Automation Killed the Social Media Star

Judy Dench looking over coffins in a scene from Skyfall, image by Sony

Has automation killed the social media star?

I think so.

The social media conversation paradigms of 2006 form a foundation for today’s online world. But Cluetrain Manifesto dreams have been bludgeoned and destroyed by the unrelenting advance of technology and corporate demands for better financial results.

The resulting technological imperative forces success-driven individuals and companies to use automation tools to drive online engagement.

If someone wants to engage as an “authentic” human across all channels without automation they quickly face the burnout scenario. Or they neglect other business duties. That’s true of the professional or the individual voice, in my opinion.

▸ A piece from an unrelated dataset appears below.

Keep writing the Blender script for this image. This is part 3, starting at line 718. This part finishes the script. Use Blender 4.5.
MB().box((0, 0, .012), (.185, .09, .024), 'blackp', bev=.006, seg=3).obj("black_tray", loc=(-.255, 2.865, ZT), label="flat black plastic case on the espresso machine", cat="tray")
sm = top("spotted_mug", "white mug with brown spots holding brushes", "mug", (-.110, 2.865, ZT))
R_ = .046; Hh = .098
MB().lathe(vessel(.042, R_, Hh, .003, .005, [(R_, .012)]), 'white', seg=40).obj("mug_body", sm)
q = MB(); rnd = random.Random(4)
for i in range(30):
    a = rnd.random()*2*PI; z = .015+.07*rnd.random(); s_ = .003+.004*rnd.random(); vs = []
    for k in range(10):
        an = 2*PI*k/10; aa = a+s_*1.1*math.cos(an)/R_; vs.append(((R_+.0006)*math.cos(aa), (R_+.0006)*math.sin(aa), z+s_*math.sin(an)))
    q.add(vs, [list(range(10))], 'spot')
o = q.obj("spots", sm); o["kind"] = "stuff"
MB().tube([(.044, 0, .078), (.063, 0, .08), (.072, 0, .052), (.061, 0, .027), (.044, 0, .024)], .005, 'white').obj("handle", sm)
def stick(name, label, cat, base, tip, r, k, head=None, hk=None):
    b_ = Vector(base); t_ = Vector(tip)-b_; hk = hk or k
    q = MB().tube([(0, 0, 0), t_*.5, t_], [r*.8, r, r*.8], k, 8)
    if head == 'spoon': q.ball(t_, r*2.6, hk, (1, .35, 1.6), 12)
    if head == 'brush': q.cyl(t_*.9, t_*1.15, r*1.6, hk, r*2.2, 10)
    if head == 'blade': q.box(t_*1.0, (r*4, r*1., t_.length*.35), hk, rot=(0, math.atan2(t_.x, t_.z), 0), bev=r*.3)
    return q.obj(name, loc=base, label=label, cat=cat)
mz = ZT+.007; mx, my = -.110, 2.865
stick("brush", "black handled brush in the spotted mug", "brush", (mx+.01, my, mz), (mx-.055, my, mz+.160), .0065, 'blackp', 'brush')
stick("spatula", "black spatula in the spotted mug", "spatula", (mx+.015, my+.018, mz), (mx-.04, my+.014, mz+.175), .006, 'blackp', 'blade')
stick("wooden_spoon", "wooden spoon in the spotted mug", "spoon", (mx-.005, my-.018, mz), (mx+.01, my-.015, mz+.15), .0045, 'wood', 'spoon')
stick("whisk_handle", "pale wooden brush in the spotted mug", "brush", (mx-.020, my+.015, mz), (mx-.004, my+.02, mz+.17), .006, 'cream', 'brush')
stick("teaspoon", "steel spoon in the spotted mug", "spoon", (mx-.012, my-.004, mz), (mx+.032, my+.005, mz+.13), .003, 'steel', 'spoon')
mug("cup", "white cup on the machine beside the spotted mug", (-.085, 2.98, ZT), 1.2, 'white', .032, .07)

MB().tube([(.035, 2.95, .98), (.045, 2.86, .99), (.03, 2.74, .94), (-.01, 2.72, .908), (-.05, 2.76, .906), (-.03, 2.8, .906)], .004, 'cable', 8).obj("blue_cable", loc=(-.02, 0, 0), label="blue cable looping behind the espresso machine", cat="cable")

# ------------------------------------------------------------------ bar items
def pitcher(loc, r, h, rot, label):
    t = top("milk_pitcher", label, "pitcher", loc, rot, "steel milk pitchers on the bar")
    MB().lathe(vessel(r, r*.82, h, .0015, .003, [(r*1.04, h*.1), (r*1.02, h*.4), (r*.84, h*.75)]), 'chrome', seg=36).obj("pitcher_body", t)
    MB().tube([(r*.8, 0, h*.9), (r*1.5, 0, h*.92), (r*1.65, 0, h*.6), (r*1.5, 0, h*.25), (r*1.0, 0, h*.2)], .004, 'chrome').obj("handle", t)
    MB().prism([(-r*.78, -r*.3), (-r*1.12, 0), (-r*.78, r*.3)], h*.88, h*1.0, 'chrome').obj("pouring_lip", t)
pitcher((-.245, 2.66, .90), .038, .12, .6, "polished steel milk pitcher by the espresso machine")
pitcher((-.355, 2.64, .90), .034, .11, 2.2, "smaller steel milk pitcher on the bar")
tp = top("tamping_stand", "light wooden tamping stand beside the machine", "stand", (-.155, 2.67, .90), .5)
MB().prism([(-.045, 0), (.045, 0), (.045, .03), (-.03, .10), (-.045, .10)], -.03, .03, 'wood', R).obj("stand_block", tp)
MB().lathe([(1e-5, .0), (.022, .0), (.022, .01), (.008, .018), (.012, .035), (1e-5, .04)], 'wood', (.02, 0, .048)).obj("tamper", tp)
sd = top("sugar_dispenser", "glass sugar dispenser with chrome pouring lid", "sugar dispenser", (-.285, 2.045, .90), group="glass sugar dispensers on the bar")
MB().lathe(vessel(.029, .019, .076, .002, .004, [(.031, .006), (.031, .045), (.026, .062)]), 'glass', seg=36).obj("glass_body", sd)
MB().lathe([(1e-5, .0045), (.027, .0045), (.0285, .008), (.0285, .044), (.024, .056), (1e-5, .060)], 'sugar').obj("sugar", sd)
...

Meanwhile almost every worthwhile online competitor leverages automation — from scheduled tweets and monitoring to inbound lead nurturing systems and segmented dynamic content — for a competitive advantage.

Many of us face the marketing automation challenge: How much human judgment can it exercise? Or is it all machine?

Automation cannot replace the emotional creative brain, but it can use algorithms to help market more effectively and with speed. How does one find the balance?

Without automation, it’s almost impossible for a brand or individual voice to succeed and stay relevant in today’s marketing world.

Selling Out?

One could say that using automation is selling out, abandoning the ways of the social media purist.

While I understand how automation hurts pure human interaction. I can’t ignore the evolutions facing my marketing clients as well as myself as a blogger.

For me, it’s a matter of insisting on a level of mindfulness to automated marketing efforts that many would not, evolving business communications to become more trustworthy. Better business formed the spirit of my first book Now Is Gone.

Last year I decided to drop the social media pioneer rock, and throw out the rulebook. Instead of ideological finger-wagging, I changed and adapted tools of the day, including automated tweets via Buffer, niche community cultivation through Triberr, algorithmic shortcuts via IFTT, monitoring dashboards for response and measurement, and more.

We all must choose our roads, and sometimes they converge. Other times they diverge.

If we have reached that point, I can only wish you well. Automation killed the social media purist.